- Earlier this week, bitcoin went through its third halving in history and is still performing well following the historic event.
- Since that day, nearly 24,000 bitcoins have been withdrawn from exchanges.
Earlier this week on the 11th of May, bitcoin went through its third halving in history and whereas it didn’t live up to many investors’ hype and expectations, it is still performing well following the historic event. Since that day, nearly 24,000 bitcoins have been withdrawn from exchanges.
The trend of BTC flooding out of these platforms started in the middle of last month and has only continued since with some spikes in the run-up to the halving event as well as after.

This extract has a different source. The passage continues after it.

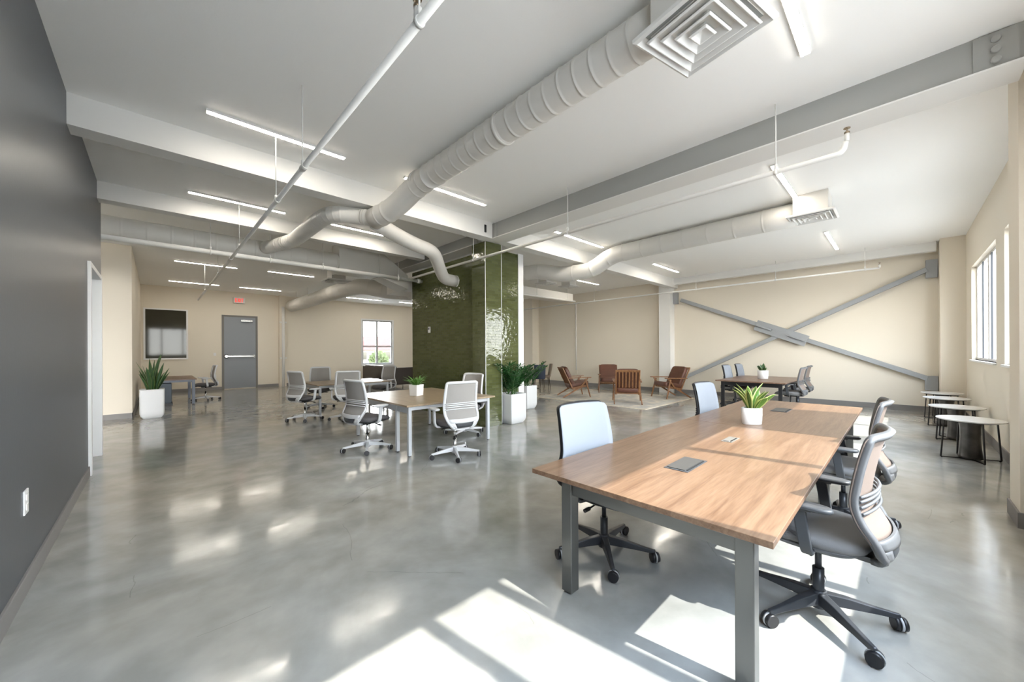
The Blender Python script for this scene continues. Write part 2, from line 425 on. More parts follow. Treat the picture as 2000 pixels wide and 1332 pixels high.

In the hours before and after #Bitcoin's halving, exchange net flow decreased significantly.
— glassnode (@glassnode) May 13, 2020
So far, the event has had no impact on 2020's trend of investors withdrawing $BTC from exchanges.https://t.co/KqezAI9HsM pic.twitter.com/ClCdYJ90wG
Now looking at the trend, we can see two potential new developments. That is that the current users are taking more responsibility for their own funds rather than put it in the hands of different platforms, or that a significant amount of new users to the crypto space are looking at bitcoin as a store of value rather than looking at it as an asset to trade.
The community has for a long time now questioned whether they should trust platforms with their assets as many members of the community hold large balances in crypto.
If you take a look at the daily active bitcoin addresses, the number has a past 1 million for the third time in bitcoins history. Before this, we only saw these kinds of numbers during all the bullish activity in 2017.